Paper MN-TuP5
Effect of Seeding Material on Sc_0.125Al_0.875N c-axis Orientation

Tuesday, October 31, 2017, 6:30 pm, Room Central Hall

While piezoelectric AlN is presently implemented into several commercial applications for electronic devices (such as bulk acoustic wave (BAW) and surface acoustic wave (SAW) filters), alloying AlN with Sc is actively being investigated as a method for increasing the piezoelectric coefficient d₃₃. Sc_XAl_1-XN, with x approaching 40%, has reported an increase in the piezoelectric coefficient of almost 4X, with potential for high impact for wireless applications by improving bandwidth and decreasing insertion loss. However, the addition of Sc into AlN has led to secondary grain growth, observed even for low Sc content thin films.

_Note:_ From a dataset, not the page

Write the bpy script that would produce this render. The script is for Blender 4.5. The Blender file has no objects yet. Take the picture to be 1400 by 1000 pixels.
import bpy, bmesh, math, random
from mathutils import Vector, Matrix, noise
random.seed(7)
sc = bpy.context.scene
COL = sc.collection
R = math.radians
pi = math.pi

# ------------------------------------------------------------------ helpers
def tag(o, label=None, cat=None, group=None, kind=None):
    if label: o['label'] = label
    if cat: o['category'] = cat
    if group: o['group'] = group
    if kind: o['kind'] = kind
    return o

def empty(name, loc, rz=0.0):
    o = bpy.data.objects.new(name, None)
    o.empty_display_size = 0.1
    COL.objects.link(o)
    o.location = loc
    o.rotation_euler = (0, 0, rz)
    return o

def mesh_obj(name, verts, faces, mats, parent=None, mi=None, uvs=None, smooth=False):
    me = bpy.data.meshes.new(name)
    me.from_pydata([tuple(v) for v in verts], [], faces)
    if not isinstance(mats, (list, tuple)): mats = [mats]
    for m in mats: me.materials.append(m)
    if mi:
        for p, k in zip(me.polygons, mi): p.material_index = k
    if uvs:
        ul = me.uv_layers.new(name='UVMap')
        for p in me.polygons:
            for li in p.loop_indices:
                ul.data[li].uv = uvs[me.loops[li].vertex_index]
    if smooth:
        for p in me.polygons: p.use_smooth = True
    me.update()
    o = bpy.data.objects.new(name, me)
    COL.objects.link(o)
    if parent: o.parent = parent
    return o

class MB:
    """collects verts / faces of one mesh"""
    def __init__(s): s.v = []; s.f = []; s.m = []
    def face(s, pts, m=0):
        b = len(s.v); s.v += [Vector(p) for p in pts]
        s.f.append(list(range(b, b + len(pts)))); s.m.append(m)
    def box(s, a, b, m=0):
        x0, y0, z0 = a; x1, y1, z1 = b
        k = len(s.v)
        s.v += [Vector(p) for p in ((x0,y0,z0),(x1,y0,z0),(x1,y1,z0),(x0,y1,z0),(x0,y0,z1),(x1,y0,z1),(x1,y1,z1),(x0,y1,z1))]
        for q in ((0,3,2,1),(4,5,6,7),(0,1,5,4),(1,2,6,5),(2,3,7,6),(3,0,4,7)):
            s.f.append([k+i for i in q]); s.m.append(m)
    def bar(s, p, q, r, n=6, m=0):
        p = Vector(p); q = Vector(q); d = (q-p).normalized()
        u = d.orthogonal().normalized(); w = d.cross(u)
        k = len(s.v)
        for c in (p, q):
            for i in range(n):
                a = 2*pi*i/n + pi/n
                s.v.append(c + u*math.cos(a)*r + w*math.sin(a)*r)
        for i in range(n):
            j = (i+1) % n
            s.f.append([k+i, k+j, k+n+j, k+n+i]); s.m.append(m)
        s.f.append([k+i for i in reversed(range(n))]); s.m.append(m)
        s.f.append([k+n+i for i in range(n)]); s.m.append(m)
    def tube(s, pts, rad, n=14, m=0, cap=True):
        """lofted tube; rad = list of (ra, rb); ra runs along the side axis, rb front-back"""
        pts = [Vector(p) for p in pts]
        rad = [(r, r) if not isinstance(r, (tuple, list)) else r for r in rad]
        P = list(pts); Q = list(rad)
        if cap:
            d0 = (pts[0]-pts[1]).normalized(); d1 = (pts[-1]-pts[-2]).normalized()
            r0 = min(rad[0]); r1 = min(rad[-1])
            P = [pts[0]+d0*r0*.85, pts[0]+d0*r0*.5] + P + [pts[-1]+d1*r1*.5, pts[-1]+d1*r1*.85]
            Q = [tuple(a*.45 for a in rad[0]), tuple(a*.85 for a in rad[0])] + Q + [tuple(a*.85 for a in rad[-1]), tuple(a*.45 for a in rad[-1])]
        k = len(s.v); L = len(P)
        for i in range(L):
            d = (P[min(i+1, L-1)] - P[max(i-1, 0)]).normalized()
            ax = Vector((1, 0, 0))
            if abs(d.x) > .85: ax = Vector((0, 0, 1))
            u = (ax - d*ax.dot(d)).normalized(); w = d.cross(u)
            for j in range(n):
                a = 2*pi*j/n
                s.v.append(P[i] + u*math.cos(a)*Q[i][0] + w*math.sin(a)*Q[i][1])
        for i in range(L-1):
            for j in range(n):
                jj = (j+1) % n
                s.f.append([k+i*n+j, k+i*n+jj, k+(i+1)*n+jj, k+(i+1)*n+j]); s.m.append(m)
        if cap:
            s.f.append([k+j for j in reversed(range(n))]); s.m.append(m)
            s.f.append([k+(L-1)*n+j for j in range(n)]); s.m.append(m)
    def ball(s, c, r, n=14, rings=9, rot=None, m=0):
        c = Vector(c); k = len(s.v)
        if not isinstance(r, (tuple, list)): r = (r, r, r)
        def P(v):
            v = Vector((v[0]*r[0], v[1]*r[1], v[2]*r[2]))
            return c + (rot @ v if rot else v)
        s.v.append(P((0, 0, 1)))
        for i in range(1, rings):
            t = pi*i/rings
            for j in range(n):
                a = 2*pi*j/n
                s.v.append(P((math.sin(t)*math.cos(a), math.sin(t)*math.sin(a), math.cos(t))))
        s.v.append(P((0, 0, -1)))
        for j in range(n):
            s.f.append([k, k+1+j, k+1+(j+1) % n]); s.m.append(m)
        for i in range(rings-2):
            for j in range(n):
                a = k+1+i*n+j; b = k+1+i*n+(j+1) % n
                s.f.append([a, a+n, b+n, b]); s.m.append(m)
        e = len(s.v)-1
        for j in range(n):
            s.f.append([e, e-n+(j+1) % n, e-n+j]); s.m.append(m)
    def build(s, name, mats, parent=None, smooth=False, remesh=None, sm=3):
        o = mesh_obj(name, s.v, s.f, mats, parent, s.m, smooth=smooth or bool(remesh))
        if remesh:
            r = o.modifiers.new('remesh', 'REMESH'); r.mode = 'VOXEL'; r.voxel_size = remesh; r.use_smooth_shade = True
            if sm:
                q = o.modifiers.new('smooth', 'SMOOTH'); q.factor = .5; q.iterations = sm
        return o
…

This work will demonstrate enhanced c-axis orientation of polycrystalline Sc_0.125Al_0.875N on <100> silicon by reactive sputtering with various seeding material, including Si, Pt, and AlCu. We will characterize (100) secondary grain growth on Si as a function of film thickness, as well as X-ray diffraction rocking curve full width half maximum (FWHM) of the (002) orientation. As film thickness increases, rocking curve FWHM approach 1.3 degrees for a 2.1 um film; low FWHM values are known to have high piezoelectric coupling. In addition, c-axis orientation was investigated with metal seeding material such as Pt and AlCu. 750nm Sc_0.125Al_0.875N exhibited a 20% reduction of (002) FWHM and complete suppression of (100) secondary grain growth when seeding on AlCu as compared to Si.

To quantify the effect of Sc_0.125Al_0.875N growth, contour mode width extensional resonators (CMRs) were fabricated and tested to extract fundamental device parameters such as quality factor(Q) and effective piezoelectric coupling coefficient (K_eff²). The method for suppression of (100) secondary grain growth and improved (002) FWHM utilizing AlCu is CMOS compatible and is shown to create CMRs with -4 dB insertion losses and K_eff²values of 2.3%.

This project was supported by the LDRD program at Sandia National Laboratories. Sandia National Laboratories is a multi-mission laboratory managed and operated by National Technology and Engineering Solutions of Sandia, LLC., a wholly owned subsidiary of Honeywell International, Inc., for the U.S. Department of Energy's National Nuclear Security Administration under contract DE-NA-0003525. The authors acknowledge and thank the staff of Sandia’s MESA fabrication facility.